During the quarter, the company’s direct store delivery (DSD) sales increased 14.0 percent, reflecting positive net price/mix of 3.4 percent, contribution from the Tasty acquisition of 9.8 percent and volume increases of 0.8 percent. Net price/mix and dollar sales increased across all channels. The volume increases were primarily due to increases in the store brand and foodservice channels, partially offset by decreased volume in the branded retail channel. Decreases in branded retail volume were primarily driven by declines in the white bread and buns and rolls categories, partially offset by volume increases in the soft variety category.
Operating income, defined as earnings before interest and taxes (EBIT), for the DSD segment was $63.8 million, or 8.7 percent of sales for the first quarter compared to $64.2 million, or 9.9 percent of sales in last year’s first quarter. This decrease was due to higher ingredient (mainly flour) and packaging costs, partially offset by higher sales and lower workforce-related costs.
During the quarter, Tasty had a positive effect on operating income. One-time costs associated with a bakery closure negatively affected operating income $5.7 million, or 90 basis points as a percent of sales, in the first quarter last year.
Sales through warehouse delivery increased 3.8 percent, reflecting volume increases of 4.0 percent, partially offset by negative net pricing/mix of 0.2 percent. The volume increase was primarily due to increases in the non-retail channel, partially offset by decreased volume in the store brand retail channel. The negative net pricing/mix was the result of negative pricing/mix in the non-retail channel, partially offset by positive net pricing/mix in the store brand retail channel.

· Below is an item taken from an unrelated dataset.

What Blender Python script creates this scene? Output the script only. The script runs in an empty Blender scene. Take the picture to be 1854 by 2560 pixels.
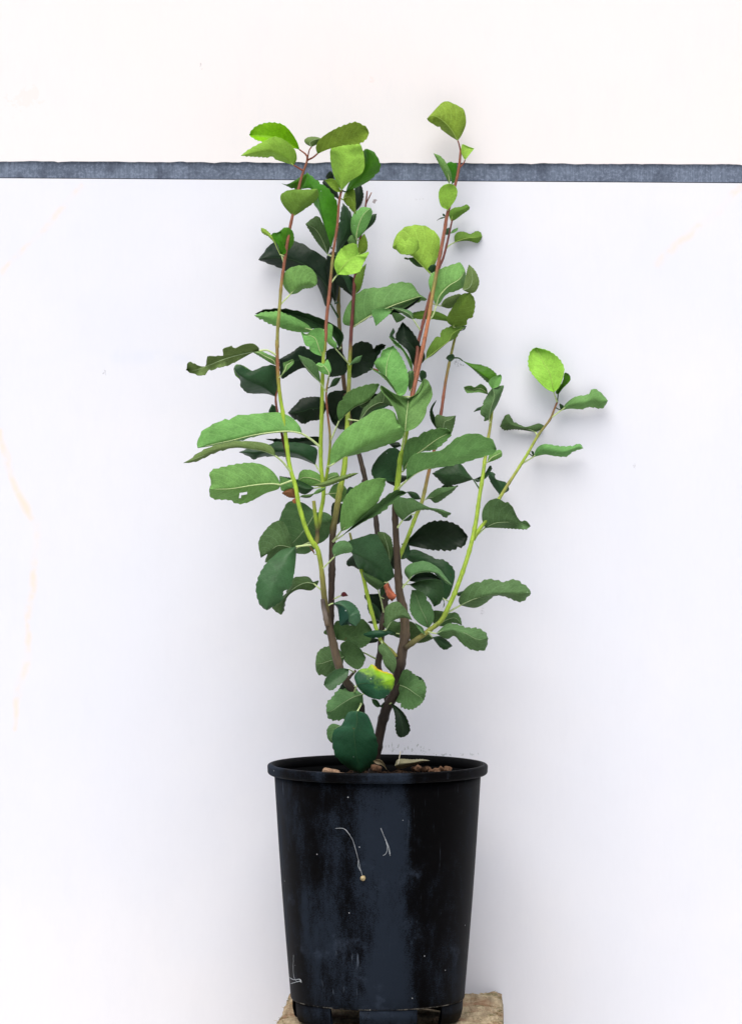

Operating income for the warehouse segment was $9.6 million, or 6.0 percent of sales for the first quarter compared to $11.3 million, or 7.3 percent of sales in last year’s first quarter. This decrease was due to higher ingredient costs (mainly flour, shortening/oil, and sugar) and higher distribution costs. These cost increases were partially offset by lower packaging and workforce-related costs.